Scene script records

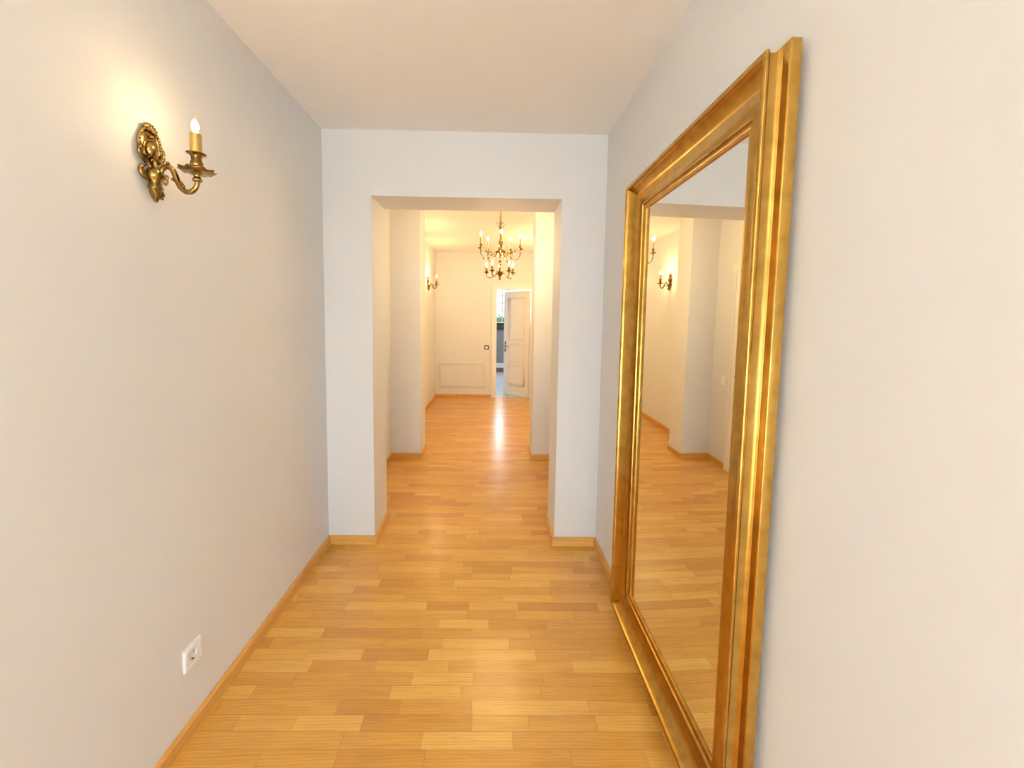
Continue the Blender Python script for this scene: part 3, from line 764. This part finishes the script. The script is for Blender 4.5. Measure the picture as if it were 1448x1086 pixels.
def flush_panel(name, label, cat, x0, x1, z0, z1, y, m, t=0.006):
    th = thing(name, label, cat, (0, 0, 0))
    bm = bmesh.new()
    for a0, a1, b0, b1 in ((x0, x0+0.012, z0, z1), (x1-0.012, x1, z0, z1), (x0+0.012, x1-0.012, z0, z0+0.012), (x0+0.012, x1-0.012, z1-0.012, z1)):
        add_box(bm, a0, a1, y-t, y, b0, b1, 0.001, skew=True)
    obj('hatch_frame', bm, m, th)
    bm = bmesh.new(); add_box(bm, x0+0.023, x1-0.023, y-t, y, z0+0.023, z1-0.023, 0.001, skew=True)
    obj('hatch_door', bm, m, th)
    return th
flush_panel('service_hatch', 'wide flush wall-coloured service hatch low on the far wall, under the dark switch', 'hatch', -0.985, -0.115, 0.185, 0.648, YF, M_WALL, 0.014)
flush_panel('service_hatch', 'narrow flush wall-coloured hatch low on the right pier', 'hatch', 0.575, 0.700, 0.20, 0.645, P1, M_WALL, 0.008)

# ------------------------------------------------------------------ kitchen seen through the gap of the far door
kc = thing('kitchen_cabinet', 'grey cabinet front with pale plinth seen through the half-open far door', 'cabinet', (0.3, 11.2, 0))
bm = bmesh.new(); add_box(bm, -0.6, 0.6, 0.02, 0.6, 0.13, 1.213); obj('body', bm, M_GREYCAB, kc)
for x0, x1 in ((-0.598, -0.122), (-0.118, 0.298), (0.302, 0.598)):
    bm = bmesh.new(); add_box(bm, x0, x1, 0.0, 0.019, 0.27, 1.212, 0.002); o = obj('cabinet_door', bm, M_GREYCAB, kc)
bm = bmesh.new(); add_box(bm, -0.6, 0.6, 0.03, 0.6, 0.0, 0.129); obj('plinth', bm, plain('brown_plinth', (0.25, 0.17, 0.11), 0.5), kc)
bm = bmesh.new(); add_box(bm, -0.6, 0.6, 0.0, 0.019, 0.131, 0.268); obj('drawer_front', bm, M_PLASTIC, kc)
bm = bmesh.new(); add_box(bm, -0.62+0.3, 0.62+0.3, 11.17, 11.84, 1.215, 1.41, 0.004)
tag(obj('worktop', bm, M_BLACKTOP), 'thick black worktop on the grey cabinet beyond the far door', 'worktop')
bm = bmesh.new()
for i in range(900):
    p = Vector((random.uniform(-0.9, 1.7), random.uniform(13.0, 13.5), random.uniform(0.1, 1.64)))
    a = Matrix.Rotation(random.uniform(0, 6.28), 4, 'Z') @ Matrix.Rotation(random.uniform(0, 3.14), 4, 'X')
    s = random.uniform(0.05, 0.09)
    vs = [bm.verts.new(p + (a @ Vector(q)).to_3d()*s) for q in ((-1, 0, 0), (0, -0.5, 0.15), (1, 0, 0), (0, 0.5, 0.15))]
    bm.faces.new(vs)
add_box(bm, -0.9, 1.7, 13.15, 13.4, 0, 1.58)
tag(obj('hedge', bm, M_LEAF), 'green hedge outside the kitchen window', 'hedge')
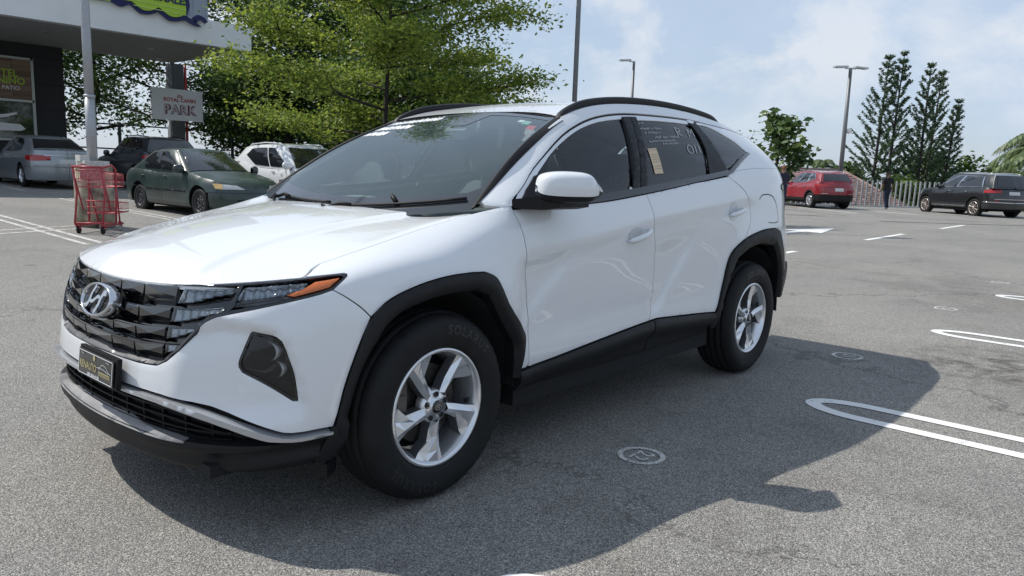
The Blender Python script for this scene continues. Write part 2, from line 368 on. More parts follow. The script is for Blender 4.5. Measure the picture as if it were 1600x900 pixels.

**PROBLEM TO SOLVE:** Your task is an exact transcription of all the data, minus the pictures.

**THE COMPLETED TASK:**
Continue the Blender Python script for this scene: part 3, from line 764. This part finishes the script. The script is for Blender 4.5. Measure the picture as if it were 1448x1086 pixels.
def flush_panel(name, label, cat, x0, x1, z0, z1, y, m, t=0.006):
    th = thing(name, label, cat, (0, 0, 0))
    bm = bmesh.new()
    for a0, a1, b0, b1 in ((x0, x0+0.012, z0, z1), (x1-0.012, x1, z0, z1), (x0+0.012, x1-0.012, z0, z0+0.012), (x0+0.012, x1-0.012, z1-0.012, z1)):
        add_box(bm, a0, a1, y-t, y, b0, b1, 0.001, skew=True)
    obj('hatch_frame', bm, m, th)
    bm = bmesh.new(); add_box(bm, x0+0.023, x1-0.023, y-t, y, z0+0.023, z1-0.023, 0.001, skew=True)
    obj('hatch_door', bm, m, th)
    return th
flush_panel('service_hatch', 'wide flush wall-coloured service hatch low on the far wall, under the dark switch', 'hatch', -0.985, -0.115, 0.185, 0.648, YF, M_WALL, 0.014)
flush_panel('service_hatch', 'narrow flush wall-coloured hatch low on the right pier', 'hatch', 0.575, 0.700, 0.20, 0.645, P1, M_WALL, 0.008)

# ------------------------------------------------------------------ kitchen seen through the gap of the far door
kc = thing('kitchen_cabinet', 'grey cabinet front with pale plinth seen through the half-open far door', 'cabinet', (0.3, 11.2, 0))
bm = bmesh.new(); add_box(bm, -0.6, 0.6, 0.02, 0.6, 0.13, 1.213); obj('body', bm, M_GREYCAB, kc)
for x0, x1 in ((-0.598, -0.122), (-0.118, 0.298), (0.302, 0.598)):
    bm = bmesh.new(); add_box(bm, x0, x1, 0.0, 0.019, 0.27, 1.212, 0.002); o = obj('cabinet_door', bm, M_GREYCAB, kc)
bm = bmesh.new(); add_box(bm, -0.6, 0.6, 0.03, 0.6, 0.0, 0.129); obj('plinth', bm, plain('brown_plinth', (0.25, 0.17, 0.11), 0.5), kc)
bm = bmesh.new(); add_box(bm, -0.6, 0.6, 0.0, 0.019, 0.131, 0.268); obj('drawer_front', bm, M_PLASTIC, kc)
bm = bmesh.new(); add_box(bm, -0.62+0.3, 0.62+0.3, 11.17, 11.84, 1.215, 1.41, 0.004)
tag(obj('worktop', bm, M_BLACKTOP), 'thick black worktop on the grey cabinet beyond the far door', 'worktop')
bm = bmesh.new()
for i in range(900):
    p = Vector((random.uniform(-0.9, 1.7), random.uniform(13.0, 13.5), random.uniform(0.1, 1.64)))
    a = Matrix.Rotation(random.uniform(0, 6.28), 4, 'Z') @ Matrix.Rotation(random.uniform(0, 3.14), 4, 'X')
    s = random.uniform(0.05, 0.09)
    vs = [bm.verts.new(p + (a @ Vector(q)).to_3d()*s) for q in ((-1, 0, 0), (0, -0.5, 0.15), (1, 0, 0), (0, 0.5, 0.15))]
    bm.faces.new(vs)
add_box(bm, -0.9, 1.7, 13.15, 13.4, 0, 1.58)
tag(obj('hedge', bm, M_LEAF), 'green hedge outside the kitchen window', 'hedge')
The Blender Python script for this scene continues. Write part 2, from line 368 on. More parts follow. The script is for Blender 4.5. Measure the picture as if it were 1600x900 pixels.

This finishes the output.